## Required work
From the first line of the data through the line containing "return (f(r), f(g), f(b), 1)", return each line exactly.

## Supplied data
........

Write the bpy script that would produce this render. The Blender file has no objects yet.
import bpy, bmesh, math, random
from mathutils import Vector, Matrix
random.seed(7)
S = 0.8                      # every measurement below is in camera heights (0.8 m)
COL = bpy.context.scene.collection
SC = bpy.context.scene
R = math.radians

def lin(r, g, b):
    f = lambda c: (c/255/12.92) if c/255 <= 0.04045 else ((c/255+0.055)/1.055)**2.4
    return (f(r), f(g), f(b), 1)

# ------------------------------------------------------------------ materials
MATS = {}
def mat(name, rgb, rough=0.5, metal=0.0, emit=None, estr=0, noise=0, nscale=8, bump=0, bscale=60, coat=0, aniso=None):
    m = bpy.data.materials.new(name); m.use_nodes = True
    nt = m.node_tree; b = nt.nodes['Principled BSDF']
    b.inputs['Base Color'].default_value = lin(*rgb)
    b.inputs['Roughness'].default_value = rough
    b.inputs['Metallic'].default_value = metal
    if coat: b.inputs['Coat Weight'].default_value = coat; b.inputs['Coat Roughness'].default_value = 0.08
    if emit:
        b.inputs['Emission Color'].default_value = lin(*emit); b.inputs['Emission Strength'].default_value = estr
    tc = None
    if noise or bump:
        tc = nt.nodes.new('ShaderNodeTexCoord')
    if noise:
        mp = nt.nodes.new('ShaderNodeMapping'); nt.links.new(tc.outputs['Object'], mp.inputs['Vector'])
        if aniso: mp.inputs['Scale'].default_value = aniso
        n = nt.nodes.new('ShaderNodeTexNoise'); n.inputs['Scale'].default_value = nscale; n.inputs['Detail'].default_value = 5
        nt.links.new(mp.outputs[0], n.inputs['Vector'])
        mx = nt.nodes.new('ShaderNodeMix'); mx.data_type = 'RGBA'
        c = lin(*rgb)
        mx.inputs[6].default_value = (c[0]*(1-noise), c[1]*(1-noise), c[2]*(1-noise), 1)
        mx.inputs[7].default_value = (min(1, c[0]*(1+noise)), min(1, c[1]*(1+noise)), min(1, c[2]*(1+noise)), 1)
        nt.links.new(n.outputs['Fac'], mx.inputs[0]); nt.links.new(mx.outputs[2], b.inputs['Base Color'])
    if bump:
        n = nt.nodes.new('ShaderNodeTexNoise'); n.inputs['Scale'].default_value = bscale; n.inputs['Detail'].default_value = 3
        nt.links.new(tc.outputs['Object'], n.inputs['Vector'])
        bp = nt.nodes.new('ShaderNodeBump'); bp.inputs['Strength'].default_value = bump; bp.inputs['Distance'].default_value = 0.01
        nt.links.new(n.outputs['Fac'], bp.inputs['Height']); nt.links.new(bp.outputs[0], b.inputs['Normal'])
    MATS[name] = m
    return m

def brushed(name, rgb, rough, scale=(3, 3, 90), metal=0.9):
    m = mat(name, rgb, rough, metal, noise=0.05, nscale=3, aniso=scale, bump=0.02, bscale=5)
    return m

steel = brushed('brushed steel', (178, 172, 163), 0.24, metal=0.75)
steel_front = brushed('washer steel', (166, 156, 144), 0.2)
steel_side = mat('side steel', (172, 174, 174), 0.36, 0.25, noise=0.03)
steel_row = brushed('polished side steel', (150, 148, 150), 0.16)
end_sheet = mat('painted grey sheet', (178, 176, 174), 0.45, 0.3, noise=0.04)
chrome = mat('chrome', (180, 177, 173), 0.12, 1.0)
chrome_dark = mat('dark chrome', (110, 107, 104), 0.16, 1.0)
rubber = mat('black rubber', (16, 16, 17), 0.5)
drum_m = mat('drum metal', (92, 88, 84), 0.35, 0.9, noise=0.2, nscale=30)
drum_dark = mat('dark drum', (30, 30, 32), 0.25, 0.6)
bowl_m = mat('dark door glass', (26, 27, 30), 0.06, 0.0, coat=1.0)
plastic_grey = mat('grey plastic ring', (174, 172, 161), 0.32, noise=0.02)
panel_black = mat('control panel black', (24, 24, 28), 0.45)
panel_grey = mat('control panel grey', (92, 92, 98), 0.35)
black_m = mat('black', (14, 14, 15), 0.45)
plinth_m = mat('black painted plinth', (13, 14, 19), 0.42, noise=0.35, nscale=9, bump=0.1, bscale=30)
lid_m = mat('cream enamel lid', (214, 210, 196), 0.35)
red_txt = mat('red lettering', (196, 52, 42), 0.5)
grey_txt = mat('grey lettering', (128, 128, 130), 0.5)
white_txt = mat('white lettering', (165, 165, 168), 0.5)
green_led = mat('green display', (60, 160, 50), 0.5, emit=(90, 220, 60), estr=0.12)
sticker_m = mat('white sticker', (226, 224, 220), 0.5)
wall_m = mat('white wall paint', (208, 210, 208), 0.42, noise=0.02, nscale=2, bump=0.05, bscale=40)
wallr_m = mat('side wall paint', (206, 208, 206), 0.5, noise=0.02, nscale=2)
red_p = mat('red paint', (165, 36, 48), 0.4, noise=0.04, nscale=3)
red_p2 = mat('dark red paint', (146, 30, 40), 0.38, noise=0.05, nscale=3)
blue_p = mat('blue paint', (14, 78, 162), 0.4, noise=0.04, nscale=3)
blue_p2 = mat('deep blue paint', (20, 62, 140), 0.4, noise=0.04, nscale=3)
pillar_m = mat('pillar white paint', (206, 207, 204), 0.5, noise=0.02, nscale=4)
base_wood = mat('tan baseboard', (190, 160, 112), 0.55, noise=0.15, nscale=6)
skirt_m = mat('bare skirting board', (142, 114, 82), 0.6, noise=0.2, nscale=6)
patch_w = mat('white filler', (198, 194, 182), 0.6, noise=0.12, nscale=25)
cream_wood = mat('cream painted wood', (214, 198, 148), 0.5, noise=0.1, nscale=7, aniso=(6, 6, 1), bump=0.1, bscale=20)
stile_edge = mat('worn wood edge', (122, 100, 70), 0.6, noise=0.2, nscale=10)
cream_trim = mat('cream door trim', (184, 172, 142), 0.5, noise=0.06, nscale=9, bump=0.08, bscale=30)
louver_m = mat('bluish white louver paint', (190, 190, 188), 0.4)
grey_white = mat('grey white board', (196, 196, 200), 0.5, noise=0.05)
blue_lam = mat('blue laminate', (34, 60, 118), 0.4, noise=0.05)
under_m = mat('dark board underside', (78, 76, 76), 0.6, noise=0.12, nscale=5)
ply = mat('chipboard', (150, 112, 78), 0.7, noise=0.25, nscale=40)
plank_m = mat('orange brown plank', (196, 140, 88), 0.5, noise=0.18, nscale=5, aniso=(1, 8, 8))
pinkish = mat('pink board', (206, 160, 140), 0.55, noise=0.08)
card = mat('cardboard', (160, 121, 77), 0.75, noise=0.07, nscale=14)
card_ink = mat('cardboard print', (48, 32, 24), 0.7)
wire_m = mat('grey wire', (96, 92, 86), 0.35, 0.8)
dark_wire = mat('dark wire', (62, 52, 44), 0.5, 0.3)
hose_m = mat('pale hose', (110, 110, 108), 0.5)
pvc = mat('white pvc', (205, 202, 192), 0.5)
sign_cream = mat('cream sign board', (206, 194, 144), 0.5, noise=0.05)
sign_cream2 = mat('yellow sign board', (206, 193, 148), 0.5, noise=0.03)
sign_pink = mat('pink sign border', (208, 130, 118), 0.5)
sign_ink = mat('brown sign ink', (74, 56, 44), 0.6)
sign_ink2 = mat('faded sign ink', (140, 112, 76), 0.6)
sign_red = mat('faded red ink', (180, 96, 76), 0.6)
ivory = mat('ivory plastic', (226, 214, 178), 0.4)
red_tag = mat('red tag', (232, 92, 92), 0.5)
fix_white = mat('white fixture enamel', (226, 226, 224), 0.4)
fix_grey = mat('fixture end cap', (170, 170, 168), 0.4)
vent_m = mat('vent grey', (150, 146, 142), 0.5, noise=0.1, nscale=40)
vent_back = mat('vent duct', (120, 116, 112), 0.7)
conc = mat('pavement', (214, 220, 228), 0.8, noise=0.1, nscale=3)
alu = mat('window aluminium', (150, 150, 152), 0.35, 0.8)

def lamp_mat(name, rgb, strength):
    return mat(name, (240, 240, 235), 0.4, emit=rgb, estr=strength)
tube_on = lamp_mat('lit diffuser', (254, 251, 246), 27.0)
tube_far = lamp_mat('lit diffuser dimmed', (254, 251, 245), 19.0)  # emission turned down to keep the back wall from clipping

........

## Reply
Write the bpy script that would produce this render. The Blender file has no objects yet.
import bpy, bmesh, math, random
from mathutils import Vector, Matrix
random.seed(7)
S = 0.8                      # every measurement below is in camera heights (0.8 m)
COL = bpy.context.scene.collection
SC = bpy.context.scene
R = math.radians

def lin(r, g, b):
    f = lambda c: (c/255/12.92) if c/255 <= 0.04045 else ((c/255+0.055)/1.055)**2.4
    return (f(r), f(g), f(b), 1)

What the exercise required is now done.